Pero subió al solio pontificio Alejandro VI, que es el Papa que mejor ha demostrado todo lo que puede hacerse disponiendo de fuerza y de dinero.
Aprovechando las condiciones de su hijo el duque Valentino y sirviéndose de la venida a Italia de las tropas francesas, hizo lo que ya hemos escrito cuando hablamos de César Borgia. Y aunque pensó más en el poder de su hijo que en el de la Iglesia, el caso es que fué ésta la beneficiada, porque después de su fallecimiento y del de César fué la Santa Sede la que aprovechó todos sus esfuerzos y energías.
Luego, el Papa Julio II, al ascender a la Silla, encontró el poder de la Iglesia fortalecido con el dominio de la Romaña, y a los barones romanos sin influencia ni prestigio alguno, porque el Papa Alejandro VI había conseguido reducir a la nada los dos bandos en que se dividían.
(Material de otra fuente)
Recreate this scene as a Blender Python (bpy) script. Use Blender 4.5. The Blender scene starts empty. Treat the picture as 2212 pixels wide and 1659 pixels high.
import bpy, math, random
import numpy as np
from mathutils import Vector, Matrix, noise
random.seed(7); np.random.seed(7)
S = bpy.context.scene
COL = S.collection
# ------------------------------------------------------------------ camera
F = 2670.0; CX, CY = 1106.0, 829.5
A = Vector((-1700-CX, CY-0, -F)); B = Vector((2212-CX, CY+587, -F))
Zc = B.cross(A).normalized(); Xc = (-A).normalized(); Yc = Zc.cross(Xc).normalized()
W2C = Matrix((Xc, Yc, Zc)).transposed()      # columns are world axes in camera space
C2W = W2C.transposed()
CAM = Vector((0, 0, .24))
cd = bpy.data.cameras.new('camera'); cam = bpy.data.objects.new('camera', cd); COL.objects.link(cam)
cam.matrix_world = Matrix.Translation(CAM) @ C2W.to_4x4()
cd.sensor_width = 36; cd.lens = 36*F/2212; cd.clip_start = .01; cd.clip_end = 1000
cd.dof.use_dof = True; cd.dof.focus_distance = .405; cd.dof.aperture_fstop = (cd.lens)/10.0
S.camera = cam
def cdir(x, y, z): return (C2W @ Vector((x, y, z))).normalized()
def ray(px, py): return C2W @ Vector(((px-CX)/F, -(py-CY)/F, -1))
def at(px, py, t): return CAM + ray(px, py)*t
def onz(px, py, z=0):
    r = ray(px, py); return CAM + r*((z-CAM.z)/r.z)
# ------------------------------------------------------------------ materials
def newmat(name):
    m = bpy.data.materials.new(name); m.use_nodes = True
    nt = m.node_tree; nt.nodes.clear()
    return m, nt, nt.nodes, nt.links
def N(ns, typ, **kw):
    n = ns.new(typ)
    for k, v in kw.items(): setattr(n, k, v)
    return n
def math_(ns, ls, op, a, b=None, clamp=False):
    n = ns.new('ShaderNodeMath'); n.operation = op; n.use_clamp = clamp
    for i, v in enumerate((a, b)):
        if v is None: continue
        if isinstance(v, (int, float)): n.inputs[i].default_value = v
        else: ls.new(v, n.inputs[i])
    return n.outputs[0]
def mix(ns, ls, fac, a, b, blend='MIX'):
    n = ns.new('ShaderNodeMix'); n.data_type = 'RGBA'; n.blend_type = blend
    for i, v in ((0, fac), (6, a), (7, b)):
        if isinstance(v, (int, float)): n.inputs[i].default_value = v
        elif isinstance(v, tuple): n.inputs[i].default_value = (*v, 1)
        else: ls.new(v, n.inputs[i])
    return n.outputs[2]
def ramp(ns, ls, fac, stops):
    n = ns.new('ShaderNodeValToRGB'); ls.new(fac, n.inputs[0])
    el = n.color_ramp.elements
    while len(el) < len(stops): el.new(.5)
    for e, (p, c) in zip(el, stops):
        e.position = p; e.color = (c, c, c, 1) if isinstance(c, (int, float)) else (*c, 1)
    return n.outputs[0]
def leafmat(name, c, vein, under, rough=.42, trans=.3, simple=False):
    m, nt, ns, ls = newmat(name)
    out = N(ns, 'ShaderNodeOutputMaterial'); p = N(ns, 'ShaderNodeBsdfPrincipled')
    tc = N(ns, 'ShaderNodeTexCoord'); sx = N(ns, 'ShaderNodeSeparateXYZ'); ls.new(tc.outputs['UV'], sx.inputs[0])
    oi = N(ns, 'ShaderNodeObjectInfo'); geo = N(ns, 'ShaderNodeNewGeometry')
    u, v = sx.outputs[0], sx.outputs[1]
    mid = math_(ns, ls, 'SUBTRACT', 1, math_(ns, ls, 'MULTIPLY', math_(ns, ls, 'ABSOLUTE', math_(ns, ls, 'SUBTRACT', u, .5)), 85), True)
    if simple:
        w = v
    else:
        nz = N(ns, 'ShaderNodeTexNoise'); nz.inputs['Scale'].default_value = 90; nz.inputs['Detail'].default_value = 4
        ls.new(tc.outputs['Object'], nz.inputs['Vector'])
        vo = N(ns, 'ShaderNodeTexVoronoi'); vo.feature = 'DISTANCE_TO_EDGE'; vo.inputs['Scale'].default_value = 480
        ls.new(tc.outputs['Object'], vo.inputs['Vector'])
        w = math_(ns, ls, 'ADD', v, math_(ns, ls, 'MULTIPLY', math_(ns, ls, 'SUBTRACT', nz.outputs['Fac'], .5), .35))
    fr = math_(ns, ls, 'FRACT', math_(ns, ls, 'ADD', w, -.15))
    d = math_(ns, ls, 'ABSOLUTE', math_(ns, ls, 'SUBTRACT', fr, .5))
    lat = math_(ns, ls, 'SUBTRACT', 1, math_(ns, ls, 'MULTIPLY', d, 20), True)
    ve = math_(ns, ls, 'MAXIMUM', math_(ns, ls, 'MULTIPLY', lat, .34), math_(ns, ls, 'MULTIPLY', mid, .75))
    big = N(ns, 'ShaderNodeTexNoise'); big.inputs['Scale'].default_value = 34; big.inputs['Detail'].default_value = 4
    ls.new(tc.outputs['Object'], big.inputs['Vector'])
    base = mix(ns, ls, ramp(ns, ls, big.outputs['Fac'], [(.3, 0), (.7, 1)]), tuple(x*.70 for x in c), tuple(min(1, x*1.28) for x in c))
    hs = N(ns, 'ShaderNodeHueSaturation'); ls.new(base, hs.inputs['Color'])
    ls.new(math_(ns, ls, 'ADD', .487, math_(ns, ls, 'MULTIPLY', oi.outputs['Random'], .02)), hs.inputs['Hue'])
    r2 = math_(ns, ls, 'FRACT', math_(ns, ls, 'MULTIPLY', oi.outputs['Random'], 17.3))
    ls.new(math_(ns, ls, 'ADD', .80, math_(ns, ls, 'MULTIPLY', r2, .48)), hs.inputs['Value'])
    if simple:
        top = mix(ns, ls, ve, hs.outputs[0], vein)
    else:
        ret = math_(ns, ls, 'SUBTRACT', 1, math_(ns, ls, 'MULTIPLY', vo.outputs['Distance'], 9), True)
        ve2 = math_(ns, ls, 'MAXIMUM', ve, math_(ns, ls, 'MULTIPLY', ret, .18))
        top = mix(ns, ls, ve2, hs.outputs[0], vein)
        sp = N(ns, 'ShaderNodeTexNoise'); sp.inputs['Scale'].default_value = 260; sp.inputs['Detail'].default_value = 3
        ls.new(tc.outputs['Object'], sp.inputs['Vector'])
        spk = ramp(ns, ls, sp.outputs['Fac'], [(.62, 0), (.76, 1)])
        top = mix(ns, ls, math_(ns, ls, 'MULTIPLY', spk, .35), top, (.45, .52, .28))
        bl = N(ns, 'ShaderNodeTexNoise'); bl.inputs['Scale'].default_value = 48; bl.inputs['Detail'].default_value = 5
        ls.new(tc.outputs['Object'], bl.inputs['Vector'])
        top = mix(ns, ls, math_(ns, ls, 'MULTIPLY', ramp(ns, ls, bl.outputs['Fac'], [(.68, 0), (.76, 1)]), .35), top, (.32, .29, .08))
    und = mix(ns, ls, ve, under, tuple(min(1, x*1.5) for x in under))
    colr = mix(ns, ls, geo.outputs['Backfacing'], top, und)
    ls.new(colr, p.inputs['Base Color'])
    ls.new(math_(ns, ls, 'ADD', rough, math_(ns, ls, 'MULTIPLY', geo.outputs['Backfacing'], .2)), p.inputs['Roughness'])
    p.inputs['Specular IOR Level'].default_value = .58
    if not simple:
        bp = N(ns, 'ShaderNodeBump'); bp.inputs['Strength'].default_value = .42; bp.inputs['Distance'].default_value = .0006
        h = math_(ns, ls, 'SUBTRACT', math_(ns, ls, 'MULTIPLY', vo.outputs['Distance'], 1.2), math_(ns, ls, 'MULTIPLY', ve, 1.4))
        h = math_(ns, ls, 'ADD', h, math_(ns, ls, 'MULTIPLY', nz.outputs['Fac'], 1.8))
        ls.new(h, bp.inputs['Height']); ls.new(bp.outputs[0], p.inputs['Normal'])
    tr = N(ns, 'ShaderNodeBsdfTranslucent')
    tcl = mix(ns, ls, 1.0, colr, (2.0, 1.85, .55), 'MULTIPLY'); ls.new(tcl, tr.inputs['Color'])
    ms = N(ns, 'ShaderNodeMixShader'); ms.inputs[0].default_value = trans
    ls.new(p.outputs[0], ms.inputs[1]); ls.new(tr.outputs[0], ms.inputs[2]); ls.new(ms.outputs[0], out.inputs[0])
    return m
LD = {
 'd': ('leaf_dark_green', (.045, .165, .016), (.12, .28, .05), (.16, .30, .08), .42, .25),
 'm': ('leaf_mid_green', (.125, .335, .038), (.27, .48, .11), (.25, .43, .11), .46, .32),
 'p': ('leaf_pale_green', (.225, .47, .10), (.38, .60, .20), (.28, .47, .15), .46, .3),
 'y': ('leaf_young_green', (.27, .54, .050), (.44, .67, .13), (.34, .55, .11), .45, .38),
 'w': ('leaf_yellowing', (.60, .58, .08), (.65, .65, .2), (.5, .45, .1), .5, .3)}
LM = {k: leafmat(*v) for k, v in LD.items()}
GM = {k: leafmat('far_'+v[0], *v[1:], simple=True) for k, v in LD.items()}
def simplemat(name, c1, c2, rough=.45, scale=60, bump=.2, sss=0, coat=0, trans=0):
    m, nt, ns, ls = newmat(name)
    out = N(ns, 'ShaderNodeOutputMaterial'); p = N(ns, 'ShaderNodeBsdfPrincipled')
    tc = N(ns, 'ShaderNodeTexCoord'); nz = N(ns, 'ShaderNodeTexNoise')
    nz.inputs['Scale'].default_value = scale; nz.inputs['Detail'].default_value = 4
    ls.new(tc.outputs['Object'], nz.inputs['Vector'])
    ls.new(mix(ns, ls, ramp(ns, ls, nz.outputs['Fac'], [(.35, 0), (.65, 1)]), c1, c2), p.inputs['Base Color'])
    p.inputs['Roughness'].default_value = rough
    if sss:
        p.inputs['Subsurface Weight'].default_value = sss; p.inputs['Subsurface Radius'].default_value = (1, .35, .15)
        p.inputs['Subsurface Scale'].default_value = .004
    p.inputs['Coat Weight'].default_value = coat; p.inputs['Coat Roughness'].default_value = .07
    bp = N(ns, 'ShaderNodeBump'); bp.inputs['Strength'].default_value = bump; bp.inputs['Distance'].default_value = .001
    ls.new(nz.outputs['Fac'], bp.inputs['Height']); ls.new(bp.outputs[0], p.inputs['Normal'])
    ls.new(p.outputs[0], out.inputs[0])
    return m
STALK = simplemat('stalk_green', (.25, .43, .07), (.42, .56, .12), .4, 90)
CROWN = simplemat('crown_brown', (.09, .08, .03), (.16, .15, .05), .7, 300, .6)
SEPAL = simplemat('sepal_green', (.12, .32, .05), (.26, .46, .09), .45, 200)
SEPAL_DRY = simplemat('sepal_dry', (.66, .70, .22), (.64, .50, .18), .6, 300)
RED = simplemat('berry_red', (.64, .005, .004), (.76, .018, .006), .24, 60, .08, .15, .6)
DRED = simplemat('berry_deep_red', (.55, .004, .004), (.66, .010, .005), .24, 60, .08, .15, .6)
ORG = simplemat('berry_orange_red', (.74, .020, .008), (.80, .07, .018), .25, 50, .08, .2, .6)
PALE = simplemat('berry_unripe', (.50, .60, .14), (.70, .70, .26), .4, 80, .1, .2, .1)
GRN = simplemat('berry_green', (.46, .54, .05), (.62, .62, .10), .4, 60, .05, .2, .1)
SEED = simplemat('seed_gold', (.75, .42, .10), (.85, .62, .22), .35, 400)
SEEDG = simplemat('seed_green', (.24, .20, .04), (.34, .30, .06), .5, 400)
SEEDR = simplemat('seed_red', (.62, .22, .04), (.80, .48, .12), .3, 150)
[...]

Pudo también acumular más dinero que su antecesor Alejandro, superándole y aun aventajándole en sus cualidades políticas excepcionales, porque ganó a Bolonia, batió a los venecianos y arrojó de Italia a los franceses, empresas todas dignas de la mayor alabanza, porque no se propuso con ellas enriquecer a sus parientes, sino sencillamente engrandecer el poder temporal de la Iglesia. Y supo contener, además, a los Orsini y a los Colonna en el triste estado en los que dejara Alejandro VI, pues aunque no habían desaparecido del todo las causas que les incitaban al disturbio y al motín, dichos nobles se mantuvieron quietos y pacíficos, no solamente a causa del gran poder de la Iglesia que les llenaba de miedo, sino porque ninguno de los dos bandos contaban con cardenales de su apellido, que estos cardenales eran los alentadores de toda suerte de querellas dentro y fuera de Roma en los dos bandos, en los cuales, y por una fuerte necesidad, tenían que alistarse forzosamente los barones. Así es cómo los prelados ocasionaban las luchas y los disturbios entre la nobleza romana.
Su Santidad el Papa León X se ha visto al frente de una Iglesia llena de poder, siendo de esperar que si Alejandro y Julio la hicieron poderosa con el concurso de las armas, León aumente todavía más su influencia y su hegemonía por su bondad y por las grandes condiciones e infinitas virtudes que le adornan.